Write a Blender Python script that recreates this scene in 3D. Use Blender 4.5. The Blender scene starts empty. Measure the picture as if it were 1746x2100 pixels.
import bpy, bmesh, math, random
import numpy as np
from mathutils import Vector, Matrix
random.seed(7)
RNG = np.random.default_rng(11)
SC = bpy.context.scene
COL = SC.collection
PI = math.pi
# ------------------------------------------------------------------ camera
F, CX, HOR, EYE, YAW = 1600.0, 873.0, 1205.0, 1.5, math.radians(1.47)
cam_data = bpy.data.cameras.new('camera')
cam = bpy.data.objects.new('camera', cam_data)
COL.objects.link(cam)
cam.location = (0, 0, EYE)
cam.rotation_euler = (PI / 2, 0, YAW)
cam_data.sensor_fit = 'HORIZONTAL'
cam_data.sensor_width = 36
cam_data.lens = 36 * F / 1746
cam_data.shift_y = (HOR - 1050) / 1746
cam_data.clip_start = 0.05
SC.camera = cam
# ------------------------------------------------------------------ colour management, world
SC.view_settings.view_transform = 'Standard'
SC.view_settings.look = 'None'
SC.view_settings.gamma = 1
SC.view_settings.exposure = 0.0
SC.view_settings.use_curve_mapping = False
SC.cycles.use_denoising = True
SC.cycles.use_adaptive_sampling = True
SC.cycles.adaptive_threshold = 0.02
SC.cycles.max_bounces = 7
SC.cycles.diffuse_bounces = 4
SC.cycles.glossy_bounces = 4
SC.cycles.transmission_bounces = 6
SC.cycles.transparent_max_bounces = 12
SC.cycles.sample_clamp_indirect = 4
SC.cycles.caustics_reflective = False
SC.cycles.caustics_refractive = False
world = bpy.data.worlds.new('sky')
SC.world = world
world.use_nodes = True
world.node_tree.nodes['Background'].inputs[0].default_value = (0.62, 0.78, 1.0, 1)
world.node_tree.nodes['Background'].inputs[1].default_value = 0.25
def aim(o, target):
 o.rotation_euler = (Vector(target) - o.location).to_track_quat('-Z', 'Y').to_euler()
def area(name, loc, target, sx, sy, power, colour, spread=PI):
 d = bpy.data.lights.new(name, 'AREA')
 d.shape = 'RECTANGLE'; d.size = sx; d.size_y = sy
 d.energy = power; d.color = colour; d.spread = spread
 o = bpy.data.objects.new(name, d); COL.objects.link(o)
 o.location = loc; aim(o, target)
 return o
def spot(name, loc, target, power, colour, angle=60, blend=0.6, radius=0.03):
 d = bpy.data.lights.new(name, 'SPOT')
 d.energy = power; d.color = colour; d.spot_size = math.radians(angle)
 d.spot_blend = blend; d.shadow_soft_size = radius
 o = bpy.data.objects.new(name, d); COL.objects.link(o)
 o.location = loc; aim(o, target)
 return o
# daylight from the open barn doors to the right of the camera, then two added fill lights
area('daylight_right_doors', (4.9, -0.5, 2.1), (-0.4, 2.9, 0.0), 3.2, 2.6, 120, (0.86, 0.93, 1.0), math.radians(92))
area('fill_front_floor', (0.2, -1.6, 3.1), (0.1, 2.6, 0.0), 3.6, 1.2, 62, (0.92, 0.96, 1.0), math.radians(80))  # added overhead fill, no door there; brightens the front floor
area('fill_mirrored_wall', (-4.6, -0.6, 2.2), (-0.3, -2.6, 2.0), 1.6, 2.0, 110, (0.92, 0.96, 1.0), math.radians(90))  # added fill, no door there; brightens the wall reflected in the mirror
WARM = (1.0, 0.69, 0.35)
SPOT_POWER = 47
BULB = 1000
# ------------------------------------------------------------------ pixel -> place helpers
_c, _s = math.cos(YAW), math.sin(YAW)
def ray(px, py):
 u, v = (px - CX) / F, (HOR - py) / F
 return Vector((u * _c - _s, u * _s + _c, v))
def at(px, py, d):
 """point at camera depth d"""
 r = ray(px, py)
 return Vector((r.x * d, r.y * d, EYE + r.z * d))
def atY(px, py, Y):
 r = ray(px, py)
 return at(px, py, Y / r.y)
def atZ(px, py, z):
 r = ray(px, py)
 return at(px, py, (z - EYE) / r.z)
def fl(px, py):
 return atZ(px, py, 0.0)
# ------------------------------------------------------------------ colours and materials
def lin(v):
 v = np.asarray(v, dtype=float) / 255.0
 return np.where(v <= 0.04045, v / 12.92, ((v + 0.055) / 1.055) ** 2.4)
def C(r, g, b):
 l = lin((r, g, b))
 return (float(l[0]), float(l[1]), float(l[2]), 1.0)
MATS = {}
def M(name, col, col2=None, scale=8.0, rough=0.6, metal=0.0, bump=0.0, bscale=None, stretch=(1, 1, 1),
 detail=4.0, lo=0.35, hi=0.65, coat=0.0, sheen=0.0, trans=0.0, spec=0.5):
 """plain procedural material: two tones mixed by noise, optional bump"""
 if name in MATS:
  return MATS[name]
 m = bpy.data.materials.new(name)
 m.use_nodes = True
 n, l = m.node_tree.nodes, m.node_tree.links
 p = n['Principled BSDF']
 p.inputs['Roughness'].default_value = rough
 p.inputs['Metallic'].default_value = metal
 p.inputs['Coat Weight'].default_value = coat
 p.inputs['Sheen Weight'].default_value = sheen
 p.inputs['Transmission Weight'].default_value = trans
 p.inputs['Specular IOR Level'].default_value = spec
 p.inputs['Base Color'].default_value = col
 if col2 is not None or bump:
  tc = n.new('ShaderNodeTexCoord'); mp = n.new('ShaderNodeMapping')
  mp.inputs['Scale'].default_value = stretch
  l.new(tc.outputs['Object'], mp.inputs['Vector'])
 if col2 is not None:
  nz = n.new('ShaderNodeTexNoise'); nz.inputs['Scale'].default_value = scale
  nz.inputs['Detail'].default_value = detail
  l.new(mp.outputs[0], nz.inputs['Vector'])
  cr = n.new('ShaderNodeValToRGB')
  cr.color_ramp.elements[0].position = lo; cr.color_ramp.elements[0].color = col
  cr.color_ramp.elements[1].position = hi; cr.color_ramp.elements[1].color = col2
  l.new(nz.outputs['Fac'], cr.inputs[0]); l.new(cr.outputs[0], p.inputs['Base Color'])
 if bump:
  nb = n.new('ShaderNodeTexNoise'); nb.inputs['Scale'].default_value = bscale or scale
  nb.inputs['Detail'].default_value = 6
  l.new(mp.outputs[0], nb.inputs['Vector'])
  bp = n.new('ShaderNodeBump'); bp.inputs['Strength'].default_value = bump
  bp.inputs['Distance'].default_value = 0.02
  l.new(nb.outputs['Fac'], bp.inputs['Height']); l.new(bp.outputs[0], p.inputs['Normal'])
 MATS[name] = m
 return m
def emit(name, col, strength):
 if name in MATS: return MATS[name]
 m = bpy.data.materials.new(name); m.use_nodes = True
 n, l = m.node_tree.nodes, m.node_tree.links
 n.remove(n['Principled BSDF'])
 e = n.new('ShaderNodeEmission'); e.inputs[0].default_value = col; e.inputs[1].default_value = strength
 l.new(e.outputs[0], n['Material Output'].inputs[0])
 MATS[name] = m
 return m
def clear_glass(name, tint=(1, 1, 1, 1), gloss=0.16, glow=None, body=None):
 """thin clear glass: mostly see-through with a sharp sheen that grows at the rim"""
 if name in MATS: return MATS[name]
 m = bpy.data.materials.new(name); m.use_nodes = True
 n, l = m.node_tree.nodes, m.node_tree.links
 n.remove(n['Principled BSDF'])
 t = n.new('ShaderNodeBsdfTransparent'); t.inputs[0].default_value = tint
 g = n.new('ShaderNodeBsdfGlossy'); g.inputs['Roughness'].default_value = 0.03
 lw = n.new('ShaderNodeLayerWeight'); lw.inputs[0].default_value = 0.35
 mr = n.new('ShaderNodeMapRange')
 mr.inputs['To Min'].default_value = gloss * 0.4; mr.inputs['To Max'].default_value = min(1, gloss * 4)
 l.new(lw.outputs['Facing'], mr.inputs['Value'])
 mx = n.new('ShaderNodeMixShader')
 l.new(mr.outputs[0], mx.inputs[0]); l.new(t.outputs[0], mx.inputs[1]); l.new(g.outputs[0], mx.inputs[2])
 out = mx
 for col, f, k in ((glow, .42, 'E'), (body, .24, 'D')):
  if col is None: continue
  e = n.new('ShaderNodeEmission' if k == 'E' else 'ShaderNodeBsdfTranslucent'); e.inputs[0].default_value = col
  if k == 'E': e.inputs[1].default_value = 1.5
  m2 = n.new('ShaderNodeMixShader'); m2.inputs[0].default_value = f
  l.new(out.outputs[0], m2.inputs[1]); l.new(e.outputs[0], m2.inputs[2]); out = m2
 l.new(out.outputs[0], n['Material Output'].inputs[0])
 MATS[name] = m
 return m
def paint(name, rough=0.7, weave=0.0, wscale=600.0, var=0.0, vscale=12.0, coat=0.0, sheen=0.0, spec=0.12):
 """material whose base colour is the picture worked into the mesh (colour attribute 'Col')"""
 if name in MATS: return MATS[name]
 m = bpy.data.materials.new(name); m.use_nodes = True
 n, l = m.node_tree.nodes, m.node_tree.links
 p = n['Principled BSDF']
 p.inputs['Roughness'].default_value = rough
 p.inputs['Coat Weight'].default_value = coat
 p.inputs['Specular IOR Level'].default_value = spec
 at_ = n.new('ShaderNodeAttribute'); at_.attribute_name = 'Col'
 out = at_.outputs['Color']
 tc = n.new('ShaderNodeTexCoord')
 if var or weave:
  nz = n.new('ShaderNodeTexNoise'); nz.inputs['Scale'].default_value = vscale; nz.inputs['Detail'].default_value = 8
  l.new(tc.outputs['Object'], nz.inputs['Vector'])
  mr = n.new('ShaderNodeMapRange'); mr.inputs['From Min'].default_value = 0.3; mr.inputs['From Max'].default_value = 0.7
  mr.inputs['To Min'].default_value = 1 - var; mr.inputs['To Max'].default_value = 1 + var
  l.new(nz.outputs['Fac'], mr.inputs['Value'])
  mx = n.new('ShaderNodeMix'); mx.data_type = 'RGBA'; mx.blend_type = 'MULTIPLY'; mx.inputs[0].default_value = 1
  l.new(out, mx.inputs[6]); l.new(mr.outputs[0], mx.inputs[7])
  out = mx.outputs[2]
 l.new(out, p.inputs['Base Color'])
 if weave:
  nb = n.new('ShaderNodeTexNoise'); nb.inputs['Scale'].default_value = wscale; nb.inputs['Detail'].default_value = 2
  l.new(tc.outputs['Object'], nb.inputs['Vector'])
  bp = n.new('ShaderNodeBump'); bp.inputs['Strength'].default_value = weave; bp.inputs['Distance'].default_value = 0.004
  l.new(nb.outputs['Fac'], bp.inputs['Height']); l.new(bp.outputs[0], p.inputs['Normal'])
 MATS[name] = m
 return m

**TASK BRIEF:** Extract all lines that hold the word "picture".

**OUTPUT OF THE EXERCISE:**
Write a Blender Python script that recreates this scene in 3D. Use Blender 4.5. The Blender scene starts empty. Measure the picture as if it were 1746x2100 pixels.
 """material whose base colour is the picture worked into the mesh (colour attribute 'Col')"""